__EXERCISE TASK__
Repeat exactly the lines from the start of the records below through the line that contains "m_.build_split('hanger', 'clamp', tl)", including both.

__3D scene scripts__
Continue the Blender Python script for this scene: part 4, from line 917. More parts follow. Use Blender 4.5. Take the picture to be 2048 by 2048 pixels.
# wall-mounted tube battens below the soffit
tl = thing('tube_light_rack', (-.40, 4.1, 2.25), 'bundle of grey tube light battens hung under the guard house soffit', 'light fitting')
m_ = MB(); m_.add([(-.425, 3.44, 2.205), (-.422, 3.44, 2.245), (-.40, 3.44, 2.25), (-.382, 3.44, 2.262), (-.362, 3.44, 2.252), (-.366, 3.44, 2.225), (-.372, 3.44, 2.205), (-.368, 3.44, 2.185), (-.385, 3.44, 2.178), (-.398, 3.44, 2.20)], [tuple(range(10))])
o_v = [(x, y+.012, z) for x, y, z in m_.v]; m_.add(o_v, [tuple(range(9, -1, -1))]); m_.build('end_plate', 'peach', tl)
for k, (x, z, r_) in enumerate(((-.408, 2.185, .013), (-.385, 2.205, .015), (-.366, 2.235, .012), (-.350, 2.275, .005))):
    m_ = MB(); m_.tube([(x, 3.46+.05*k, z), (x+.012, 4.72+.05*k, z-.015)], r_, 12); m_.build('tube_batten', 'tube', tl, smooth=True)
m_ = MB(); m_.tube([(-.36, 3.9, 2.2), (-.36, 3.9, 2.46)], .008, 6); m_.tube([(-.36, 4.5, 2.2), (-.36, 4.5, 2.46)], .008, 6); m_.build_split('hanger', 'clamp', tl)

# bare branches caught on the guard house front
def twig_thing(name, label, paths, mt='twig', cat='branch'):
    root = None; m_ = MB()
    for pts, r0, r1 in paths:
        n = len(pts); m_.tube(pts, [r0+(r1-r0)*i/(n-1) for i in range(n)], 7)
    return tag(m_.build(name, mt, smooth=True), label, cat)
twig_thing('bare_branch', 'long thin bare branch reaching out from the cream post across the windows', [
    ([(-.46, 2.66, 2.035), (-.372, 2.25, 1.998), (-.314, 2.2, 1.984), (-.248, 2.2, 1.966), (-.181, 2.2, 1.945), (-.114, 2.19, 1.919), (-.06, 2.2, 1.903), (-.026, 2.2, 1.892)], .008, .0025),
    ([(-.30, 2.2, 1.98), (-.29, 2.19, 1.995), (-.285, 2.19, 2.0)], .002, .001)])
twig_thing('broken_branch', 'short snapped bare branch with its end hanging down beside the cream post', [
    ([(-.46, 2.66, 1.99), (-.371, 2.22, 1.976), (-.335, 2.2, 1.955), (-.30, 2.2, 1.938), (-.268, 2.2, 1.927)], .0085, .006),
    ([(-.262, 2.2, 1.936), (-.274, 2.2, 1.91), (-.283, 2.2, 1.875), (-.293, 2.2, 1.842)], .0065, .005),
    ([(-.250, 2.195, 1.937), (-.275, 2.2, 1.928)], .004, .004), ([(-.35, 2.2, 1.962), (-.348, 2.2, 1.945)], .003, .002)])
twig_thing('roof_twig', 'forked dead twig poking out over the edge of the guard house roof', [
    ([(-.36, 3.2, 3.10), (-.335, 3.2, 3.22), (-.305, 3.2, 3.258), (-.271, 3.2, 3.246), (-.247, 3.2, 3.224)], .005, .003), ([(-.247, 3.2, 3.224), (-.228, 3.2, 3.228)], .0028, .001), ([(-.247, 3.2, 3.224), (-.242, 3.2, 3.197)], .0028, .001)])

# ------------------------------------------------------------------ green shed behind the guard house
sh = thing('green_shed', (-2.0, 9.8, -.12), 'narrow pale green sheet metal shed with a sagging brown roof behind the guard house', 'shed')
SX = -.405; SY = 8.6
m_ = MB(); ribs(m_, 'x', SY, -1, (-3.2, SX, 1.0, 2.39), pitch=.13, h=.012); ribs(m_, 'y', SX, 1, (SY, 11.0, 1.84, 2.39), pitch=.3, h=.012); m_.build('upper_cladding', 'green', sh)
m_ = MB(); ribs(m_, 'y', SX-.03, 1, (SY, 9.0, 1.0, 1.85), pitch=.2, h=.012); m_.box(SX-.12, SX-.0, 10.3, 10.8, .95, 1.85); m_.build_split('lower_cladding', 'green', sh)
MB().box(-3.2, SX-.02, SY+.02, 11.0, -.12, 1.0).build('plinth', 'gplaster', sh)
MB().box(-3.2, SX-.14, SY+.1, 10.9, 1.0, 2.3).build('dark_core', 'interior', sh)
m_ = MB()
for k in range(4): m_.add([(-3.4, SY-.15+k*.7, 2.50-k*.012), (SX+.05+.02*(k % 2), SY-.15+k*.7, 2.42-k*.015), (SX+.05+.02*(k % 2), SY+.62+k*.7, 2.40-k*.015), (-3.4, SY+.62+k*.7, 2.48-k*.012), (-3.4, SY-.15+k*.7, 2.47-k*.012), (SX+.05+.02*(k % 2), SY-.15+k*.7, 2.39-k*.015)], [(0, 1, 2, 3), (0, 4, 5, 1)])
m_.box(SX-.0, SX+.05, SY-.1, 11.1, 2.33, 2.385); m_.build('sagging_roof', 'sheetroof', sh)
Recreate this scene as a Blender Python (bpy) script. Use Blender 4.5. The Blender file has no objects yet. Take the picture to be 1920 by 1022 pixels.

__WRITTEN RESPONSE__
Continue the Blender Python script for this scene: part 4, from line 917. More parts follow. Use Blender 4.5. Take the picture to be 2048 by 2048 pixels.
# wall-mounted tube battens below the soffit
tl = thing('tube_light_rack', (-.40, 4.1, 2.25), 'bundle of grey tube light battens hung under the guard house soffit', 'light fitting')
m_ = MB(); m_.add([(-.425, 3.44, 2.205), (-.422, 3.44, 2.245), (-.40, 3.44, 2.25), (-.382, 3.44, 2.262), (-.362, 3.44, 2.252), (-.366, 3.44, 2.225), (-.372, 3.44, 2.205), (-.368, 3.44, 2.185), (-.385, 3.44, 2.178), (-.398, 3.44, 2.20)], [tuple(range(10))])
o_v = [(x, y+.012, z) for x, y, z in m_.v]; m_.add(o_v, [tuple(range(9, -1, -1))]); m_.build('end_plate', 'peach', tl)
for k, (x, z, r_) in enumerate(((-.408, 2.185, .013), (-.385, 2.205, .015), (-.366, 2.235, .012), (-.350, 2.275, .005))):
    m_ = MB(); m_.tube([(x, 3.46+.05*k, z), (x+.012, 4.72+.05*k, z-.015)], r_, 12); m_.build('tube_batten', 'tube', tl, smooth=True)
m_ = MB(); m_.tube([(-.36, 3.9, 2.2), (-.36, 3.9, 2.46)], .008, 6); m_.tube([(-.36, 4.5, 2.2), (-.36, 4.5, 2.46)], .008, 6); m_.build_split('hanger', 'clamp', tl)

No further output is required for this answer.